What needs to be done =>
Print, exactly as they stand, the lines from the start of the listing to the line containing "scn.camera = cam", inclusive.

Input data =>
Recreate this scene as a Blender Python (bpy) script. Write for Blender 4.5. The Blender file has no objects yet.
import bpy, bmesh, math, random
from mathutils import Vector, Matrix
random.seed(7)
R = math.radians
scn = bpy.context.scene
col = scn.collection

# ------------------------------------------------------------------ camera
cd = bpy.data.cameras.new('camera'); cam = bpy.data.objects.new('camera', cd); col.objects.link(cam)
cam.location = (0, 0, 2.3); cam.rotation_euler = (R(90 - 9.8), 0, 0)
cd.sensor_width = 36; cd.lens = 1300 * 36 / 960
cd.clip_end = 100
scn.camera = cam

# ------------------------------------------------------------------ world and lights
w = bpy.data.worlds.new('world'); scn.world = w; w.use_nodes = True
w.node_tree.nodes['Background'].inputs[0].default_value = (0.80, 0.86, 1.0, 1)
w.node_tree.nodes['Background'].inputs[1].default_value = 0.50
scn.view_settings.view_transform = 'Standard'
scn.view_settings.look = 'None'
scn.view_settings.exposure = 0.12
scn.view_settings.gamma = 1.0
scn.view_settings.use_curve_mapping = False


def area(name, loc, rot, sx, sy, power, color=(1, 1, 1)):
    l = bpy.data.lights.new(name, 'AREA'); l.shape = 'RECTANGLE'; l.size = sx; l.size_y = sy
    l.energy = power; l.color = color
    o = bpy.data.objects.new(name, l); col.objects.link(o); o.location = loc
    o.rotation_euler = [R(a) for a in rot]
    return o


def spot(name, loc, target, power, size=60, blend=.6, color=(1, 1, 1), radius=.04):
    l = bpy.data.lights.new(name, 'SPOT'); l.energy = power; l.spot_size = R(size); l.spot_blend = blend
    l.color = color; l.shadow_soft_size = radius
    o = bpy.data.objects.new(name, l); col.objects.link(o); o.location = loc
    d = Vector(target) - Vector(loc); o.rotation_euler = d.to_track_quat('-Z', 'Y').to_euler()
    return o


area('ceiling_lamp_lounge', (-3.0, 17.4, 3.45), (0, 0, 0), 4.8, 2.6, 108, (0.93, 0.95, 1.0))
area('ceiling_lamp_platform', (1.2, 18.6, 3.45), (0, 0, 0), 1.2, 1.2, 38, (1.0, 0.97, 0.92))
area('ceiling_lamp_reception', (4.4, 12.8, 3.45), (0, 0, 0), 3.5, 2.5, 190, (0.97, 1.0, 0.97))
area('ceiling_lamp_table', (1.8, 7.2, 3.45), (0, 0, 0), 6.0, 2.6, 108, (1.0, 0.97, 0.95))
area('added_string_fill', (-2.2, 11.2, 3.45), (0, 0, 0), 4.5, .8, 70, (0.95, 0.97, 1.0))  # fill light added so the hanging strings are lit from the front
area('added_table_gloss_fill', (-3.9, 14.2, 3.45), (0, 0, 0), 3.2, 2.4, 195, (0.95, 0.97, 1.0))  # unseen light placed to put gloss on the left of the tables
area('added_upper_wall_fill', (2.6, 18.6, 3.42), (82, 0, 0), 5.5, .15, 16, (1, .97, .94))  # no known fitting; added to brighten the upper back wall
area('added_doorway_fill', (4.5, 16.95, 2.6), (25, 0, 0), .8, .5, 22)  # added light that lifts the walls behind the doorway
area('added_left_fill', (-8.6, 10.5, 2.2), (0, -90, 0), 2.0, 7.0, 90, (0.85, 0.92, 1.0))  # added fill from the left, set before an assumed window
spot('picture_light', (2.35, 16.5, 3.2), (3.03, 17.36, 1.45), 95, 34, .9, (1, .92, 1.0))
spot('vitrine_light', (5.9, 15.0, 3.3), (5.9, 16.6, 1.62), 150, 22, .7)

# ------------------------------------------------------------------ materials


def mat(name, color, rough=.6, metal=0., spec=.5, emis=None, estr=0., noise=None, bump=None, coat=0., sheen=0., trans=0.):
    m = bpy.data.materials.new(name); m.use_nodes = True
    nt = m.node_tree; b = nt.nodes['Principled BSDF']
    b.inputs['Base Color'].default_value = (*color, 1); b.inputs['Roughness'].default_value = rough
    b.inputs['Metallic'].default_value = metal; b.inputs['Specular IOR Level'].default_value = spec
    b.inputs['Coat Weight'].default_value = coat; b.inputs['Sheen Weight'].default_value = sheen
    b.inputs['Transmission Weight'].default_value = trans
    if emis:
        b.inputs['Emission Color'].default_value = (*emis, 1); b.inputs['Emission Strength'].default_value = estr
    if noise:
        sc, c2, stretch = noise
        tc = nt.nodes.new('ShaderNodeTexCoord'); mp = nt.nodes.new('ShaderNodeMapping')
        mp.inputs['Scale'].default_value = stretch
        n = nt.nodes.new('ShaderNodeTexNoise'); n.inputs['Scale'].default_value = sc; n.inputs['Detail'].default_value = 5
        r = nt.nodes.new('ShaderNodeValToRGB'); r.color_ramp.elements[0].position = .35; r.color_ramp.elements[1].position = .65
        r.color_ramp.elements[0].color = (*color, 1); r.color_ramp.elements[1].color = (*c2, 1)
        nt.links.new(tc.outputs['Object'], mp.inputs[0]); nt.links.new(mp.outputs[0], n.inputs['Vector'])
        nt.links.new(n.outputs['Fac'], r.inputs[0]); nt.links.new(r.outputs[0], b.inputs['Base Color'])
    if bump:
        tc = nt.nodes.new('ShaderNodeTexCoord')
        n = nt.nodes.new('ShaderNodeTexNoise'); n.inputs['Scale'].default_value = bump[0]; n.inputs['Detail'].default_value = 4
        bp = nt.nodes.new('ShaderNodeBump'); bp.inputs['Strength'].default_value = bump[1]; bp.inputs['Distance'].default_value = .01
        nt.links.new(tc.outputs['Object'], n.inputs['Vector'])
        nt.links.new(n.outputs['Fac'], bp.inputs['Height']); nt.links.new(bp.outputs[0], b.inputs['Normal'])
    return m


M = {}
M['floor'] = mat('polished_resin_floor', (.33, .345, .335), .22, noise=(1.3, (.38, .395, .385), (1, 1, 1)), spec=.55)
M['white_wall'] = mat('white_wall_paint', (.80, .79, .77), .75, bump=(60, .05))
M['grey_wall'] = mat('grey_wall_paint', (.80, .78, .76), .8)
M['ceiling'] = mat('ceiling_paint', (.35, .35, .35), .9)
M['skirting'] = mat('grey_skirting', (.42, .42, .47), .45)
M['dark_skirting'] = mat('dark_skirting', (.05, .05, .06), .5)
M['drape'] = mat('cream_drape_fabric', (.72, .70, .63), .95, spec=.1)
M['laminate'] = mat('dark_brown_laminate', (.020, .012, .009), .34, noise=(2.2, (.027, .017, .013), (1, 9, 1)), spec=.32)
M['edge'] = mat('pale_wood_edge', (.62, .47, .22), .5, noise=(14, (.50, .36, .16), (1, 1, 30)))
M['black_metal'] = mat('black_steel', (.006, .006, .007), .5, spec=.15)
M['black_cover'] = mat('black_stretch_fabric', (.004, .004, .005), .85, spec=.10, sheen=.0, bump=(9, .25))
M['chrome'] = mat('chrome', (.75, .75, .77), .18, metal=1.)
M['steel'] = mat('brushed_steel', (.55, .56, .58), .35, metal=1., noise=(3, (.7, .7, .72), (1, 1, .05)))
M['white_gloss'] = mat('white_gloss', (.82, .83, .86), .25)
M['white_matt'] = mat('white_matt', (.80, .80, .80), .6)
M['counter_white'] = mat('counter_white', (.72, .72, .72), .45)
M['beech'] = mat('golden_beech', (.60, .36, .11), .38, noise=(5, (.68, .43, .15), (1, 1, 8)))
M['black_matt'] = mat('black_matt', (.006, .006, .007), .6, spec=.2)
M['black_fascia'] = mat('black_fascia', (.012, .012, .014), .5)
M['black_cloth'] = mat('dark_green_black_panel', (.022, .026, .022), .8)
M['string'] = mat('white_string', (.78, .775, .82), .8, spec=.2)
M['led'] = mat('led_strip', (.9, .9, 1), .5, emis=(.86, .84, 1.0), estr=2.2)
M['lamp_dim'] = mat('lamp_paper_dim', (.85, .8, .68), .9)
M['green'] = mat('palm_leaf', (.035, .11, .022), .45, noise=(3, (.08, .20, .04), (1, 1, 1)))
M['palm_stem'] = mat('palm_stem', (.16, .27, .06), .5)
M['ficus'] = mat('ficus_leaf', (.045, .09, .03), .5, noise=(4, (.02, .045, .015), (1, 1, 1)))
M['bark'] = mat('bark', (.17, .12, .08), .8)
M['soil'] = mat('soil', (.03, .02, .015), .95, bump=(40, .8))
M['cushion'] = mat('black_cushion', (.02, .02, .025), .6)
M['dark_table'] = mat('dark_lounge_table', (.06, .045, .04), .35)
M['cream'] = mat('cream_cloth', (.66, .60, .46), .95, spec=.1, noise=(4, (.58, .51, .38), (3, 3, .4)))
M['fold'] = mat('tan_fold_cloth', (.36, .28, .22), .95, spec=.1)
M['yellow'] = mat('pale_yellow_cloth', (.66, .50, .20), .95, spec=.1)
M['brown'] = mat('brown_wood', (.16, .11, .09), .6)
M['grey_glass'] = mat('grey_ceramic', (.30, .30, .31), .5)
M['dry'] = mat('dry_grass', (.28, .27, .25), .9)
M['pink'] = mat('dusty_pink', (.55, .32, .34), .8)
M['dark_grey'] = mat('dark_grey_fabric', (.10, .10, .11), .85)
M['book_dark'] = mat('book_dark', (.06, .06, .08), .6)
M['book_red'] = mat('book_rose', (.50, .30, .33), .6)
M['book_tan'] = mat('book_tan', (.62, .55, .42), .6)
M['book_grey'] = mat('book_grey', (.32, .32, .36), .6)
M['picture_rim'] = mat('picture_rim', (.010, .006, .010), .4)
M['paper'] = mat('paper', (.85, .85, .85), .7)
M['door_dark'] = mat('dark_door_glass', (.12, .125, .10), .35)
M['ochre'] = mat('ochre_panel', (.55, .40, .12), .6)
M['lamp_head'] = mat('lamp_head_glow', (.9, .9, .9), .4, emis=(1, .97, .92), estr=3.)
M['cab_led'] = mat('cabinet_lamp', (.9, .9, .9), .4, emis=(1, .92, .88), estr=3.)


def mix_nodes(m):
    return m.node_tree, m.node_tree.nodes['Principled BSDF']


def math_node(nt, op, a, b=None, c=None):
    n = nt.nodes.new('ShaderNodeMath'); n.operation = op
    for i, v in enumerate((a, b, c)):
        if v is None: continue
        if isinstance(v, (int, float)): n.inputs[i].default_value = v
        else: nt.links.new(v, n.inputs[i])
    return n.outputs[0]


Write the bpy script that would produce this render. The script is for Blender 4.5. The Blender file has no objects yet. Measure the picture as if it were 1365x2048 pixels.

Answer in full =>
Recreate this scene as a Blender Python (bpy) script. Write for Blender 4.5. The Blender file has no objects yet.
import bpy, bmesh, math, random
from mathutils import Vector, Matrix
random.seed(7)
R = math.radians
scn = bpy.context.scene
col = scn.collection

# ------------------------------------------------------------------ camera
cd = bpy.data.cameras.new('camera'); cam = bpy.data.objects.new('camera', cd); col.objects.link(cam)
cam.location = (0, 0, 2.3); cam.rotation_euler = (R(90 - 9.8), 0, 0)
cd.sensor_width = 36; cd.lens = 1300 * 36 / 960
cd.clip_end = 100
scn.camera = cam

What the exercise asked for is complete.